I remember visiting a cousin who had Nintendo in the summer of 1986. It seems strange…if NES was released in the US in fall '85, then it must have been as last as '86 before I saw it for the first time…for some reason, Nintendo had at this point failed to pentrate the awareness of my circle of 11/12 year old friends. I think I was vaguely aware of a video game system called Nintendo, but thought it wasn’t much of a step beyond Atari, which was completely “uncool” by that point. I guess marketing then wasn’t quite what it is today…perhaps Nickelodeon (the only channel I paid much attention to) was still non-commercial at that point in its history.

I remember being completely blown away at the sight of Super Mario Bros. The jump in quality between Atari & Nintendo was tremendous…like nothing since. I had my own Nintendo by the following Christmas. And I still have it…but it’s in a box in my storage space…hopefully it’ll still work when I reconnect it someday.
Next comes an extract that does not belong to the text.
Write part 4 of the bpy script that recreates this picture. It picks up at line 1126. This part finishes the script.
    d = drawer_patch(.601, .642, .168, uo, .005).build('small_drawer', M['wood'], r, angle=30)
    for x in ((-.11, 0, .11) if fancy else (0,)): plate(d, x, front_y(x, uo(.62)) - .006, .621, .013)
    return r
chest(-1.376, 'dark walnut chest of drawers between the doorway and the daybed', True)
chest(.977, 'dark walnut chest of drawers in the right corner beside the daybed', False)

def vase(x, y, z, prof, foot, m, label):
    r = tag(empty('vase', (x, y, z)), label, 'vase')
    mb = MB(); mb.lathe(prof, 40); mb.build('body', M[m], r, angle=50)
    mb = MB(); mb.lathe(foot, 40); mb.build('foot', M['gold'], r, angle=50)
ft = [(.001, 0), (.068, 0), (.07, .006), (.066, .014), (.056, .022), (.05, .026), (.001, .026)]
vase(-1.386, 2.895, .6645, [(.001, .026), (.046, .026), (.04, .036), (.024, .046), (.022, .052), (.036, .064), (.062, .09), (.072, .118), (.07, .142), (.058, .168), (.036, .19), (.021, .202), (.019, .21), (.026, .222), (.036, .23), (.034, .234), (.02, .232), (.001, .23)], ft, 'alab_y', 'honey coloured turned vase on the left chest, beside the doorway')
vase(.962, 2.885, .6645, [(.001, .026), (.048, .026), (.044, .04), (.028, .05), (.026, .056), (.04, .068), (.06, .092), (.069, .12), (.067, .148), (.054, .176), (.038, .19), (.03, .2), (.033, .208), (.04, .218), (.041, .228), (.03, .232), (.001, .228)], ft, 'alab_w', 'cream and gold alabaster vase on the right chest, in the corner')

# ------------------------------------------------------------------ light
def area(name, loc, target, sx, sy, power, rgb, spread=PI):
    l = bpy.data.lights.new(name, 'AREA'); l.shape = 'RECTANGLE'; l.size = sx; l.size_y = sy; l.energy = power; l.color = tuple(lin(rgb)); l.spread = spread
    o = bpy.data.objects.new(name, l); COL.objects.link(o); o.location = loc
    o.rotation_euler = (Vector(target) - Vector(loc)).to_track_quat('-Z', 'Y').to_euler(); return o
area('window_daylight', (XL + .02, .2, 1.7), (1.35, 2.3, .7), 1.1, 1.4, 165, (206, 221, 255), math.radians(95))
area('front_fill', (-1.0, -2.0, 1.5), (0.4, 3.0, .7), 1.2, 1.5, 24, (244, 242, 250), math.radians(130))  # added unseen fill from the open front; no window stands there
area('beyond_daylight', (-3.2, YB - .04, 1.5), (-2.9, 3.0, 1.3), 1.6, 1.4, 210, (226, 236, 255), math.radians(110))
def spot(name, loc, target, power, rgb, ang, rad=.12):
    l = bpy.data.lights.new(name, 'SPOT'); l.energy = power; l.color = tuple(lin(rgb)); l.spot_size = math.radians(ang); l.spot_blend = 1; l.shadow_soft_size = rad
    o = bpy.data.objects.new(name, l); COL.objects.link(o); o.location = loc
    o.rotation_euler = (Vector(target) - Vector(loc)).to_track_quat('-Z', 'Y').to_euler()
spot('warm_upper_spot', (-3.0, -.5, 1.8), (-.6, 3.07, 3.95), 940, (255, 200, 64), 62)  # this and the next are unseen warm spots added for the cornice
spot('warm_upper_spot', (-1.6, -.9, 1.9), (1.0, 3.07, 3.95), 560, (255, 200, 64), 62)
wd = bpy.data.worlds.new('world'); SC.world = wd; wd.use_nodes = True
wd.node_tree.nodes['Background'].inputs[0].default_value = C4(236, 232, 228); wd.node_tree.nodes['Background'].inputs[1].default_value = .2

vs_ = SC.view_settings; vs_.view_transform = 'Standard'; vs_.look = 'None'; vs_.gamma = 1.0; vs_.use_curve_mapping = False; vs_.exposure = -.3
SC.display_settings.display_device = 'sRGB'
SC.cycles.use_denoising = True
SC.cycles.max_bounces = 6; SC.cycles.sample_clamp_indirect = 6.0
I remember when my brother went entirely through Super Mario Brothers I on a single life. My siblings wanted the Nintendo and wanted me to help contribute to it. Being a teenage girl, I didn’t want to be known as someone who played that geeky game system, but I contributed about a quarter of the funds. Little did I know I would end up just as hooked as they were. I specifically remember playing SMB, that duck hunting game with the orange gun and renting Sim City.

And to show how much I’ve changed since then, I’m currently downloading the Tron MP demo and the 600 MB Half-Life 2 movie from Fileplanet.
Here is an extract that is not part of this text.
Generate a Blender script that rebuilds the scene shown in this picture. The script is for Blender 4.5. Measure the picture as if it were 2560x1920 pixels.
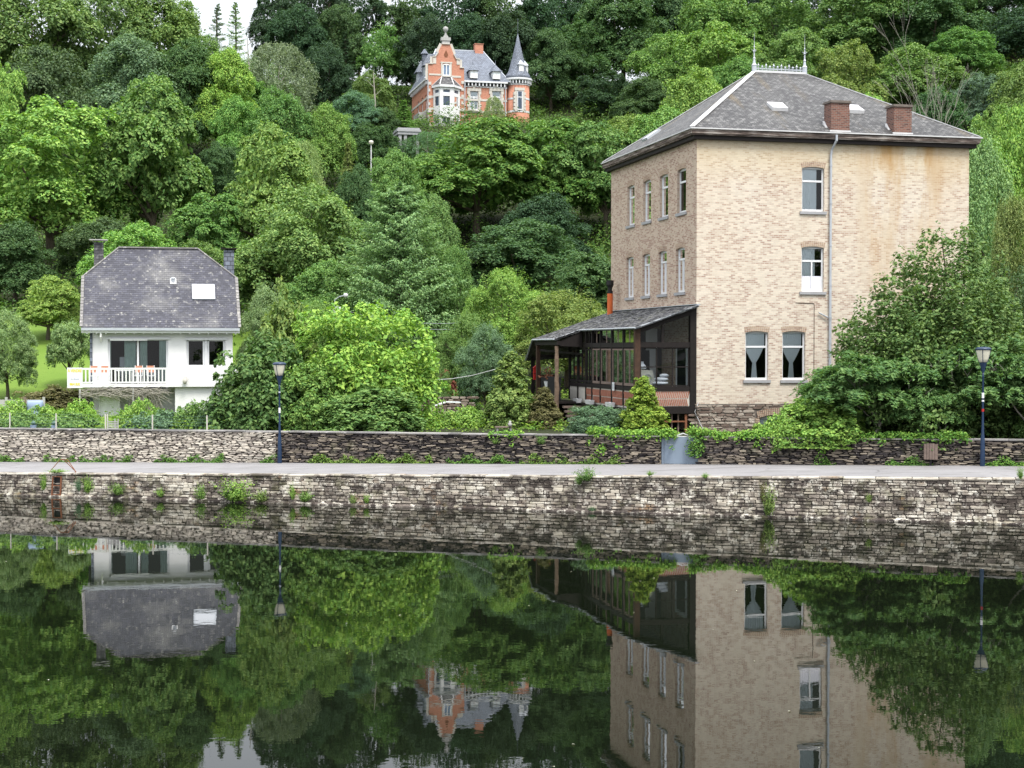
import bpy, math, random
import numpy as np
from math import sin, cos, pi, radians, atan, sqrt
from mathutils import Vector, Matrix
sc = bpy.context.scene
for o in list(bpy.data.objects): bpy.data.objects.remove(o)

# ------------------------------------------------------------ camera, sky, sun, exposure
FPX, CX, CY, HCAM = 3846.0, 1280.0, 960.0, 6.0          # the photo: 2560 x 1920 px
PITCH = atan(90 / FPX)
cam = bpy.data.objects.new("camera", bpy.data.cameras.new("camera"))
sc.collection.objects.link(cam)
cam.location = (0, 0, HCAM); cam.rotation_euler = (pi/2 - PITCH, 0, 0)
cam.data.sensor_width = 36; cam.data.lens = 36 * FPX / 2560
cam.data.clip_start = 0.5; cam.data.clip_end = 3000
sc.camera = cam
SUN_EL, SUN_AZ = radians(62), radians(152)               # azimuth measured clockwise from +Y (north)
w = bpy.data.worlds.new("World"); sc.world = w; w.use_nodes = True
nt = w.node_tree; nt.nodes.clear()
sky = nt.nodes.new("ShaderNodeTexSky"); sky.sky_type = 'NISHITA'; sky.sun_disc = False
sky.sun_elevation = SUN_EL; sky.sun_rotation = SUN_AZ; sky.dust_density = 3.0; sky.air_density = 1.0
mx = nt.nodes.new("ShaderNodeMixRGB"); mx.inputs[0].default_value = 0.8
geo = nt.nodes.new("ShaderNodeTexCoord"); sxyz = nt.nodes.new("ShaderNodeSeparateXYZ"); nt.links.new(geo.outputs['Generated'], sxyz.inputs[0])
mr = nt.nodes.new("ShaderNodeMapRange"); mr.inputs[1].default_value = 0; mr.inputs[2].default_value = 1; mr.inputs[3].default_value = .30; mr.inputs[4].default_value = 1.0
nt.links.new(sxyz.outputs[2], mr.inputs[0])              # overcast sky: the zenith is about three times as bright as the horizon
vm = nt.nodes.new("ShaderNodeVectorMath"); vm.operation = 'SCALE'; vm.inputs[0].default_value = (19.0, 19.6, 20.6); nt.links.new(mr.outputs[0], vm.inputs[3])
nt.links.new(vm.outputs[0], mx.inputs[2])
bg = nt.nodes.new("ShaderNodeBackground"); bg.inputs[1].default_value = 0.082
wo = nt.nodes.new("ShaderNodeOutputWorld")
nt.links.new(sky.outputs[0], mx.inputs[1]); nt.links.new(mx.outputs[0], bg.inputs[0]); nt.links.new(bg.outputs[0], wo.inputs[0])
sl = bpy.data.lights.new("sun", 'SUN'); sl.energy = 2.0; sl.angle = radians(20); sl.color = (1, .96, .89)
so = bpy.data.objects.new("sun", sl); sc.collection.objects.link(so); so.location = (0, 0, 120)
sd = Vector((sin(SUN_AZ)*cos(SUN_EL), cos(SUN_AZ)*cos(SUN_EL), sin(SUN_EL)))
so.rotation_euler = sd.to_track_quat('Z', 'Y').to_euler()
sc.view_settings.view_transform = 'Standard'; sc.view_settings.look = 'None'
sc.view_settings.exposure = 1.0; sc.view_settings.gamma = 1
sc.render.engine = 'CYCLES'
sc.cycles.max_bounces = 6; sc.cycles.diffuse_bounces = 1; sc.cycles.glossy_bounces = 3
sc.cycles.transmission_bounces = 4; sc.cycles.transparent_max_bounces = 6
sc.cycles.use_denoising = True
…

We were an Intellevision family for the first wave of consoles. It’s weird how time warps, because it seems like SO much time passed between the Intellevision and when I got the NES; the Intellevision was when I was ‘much younger’, and the NES was when I was ‘a lot older’, but really, when I stop to think about it, they were only seperated by a small handful of years.

Anyway, I got my first job when I was 16, and the NES was one of the first somewhat significant purchases I made with my own money. I remember it as being kind of a whim. I hadn’t sat around and thought about it a whole lot; I just got home with a paycheck, saw my bank account was a decent size, and thought I should go treat myself. So I went to the Luskin’s in Randallstown, MD., a local electronics chain (are they even still around?), and got myself the system and one other game. I don’t remember what the other game was. I do know that I spent most of the system’s life playing Super Mario Brothers. What a great game.

One of my childhood memories is going up to the counter at K B Toys, and plunking down $106.99 in exact change for my very own Nintendo. Mom said I was allowed to have one, but she wouldn’t pay a cent for it. I had to earn every bit of it.

In an interesting twist of fate, I ended up passing it down to the very family I babysitted for to buy it.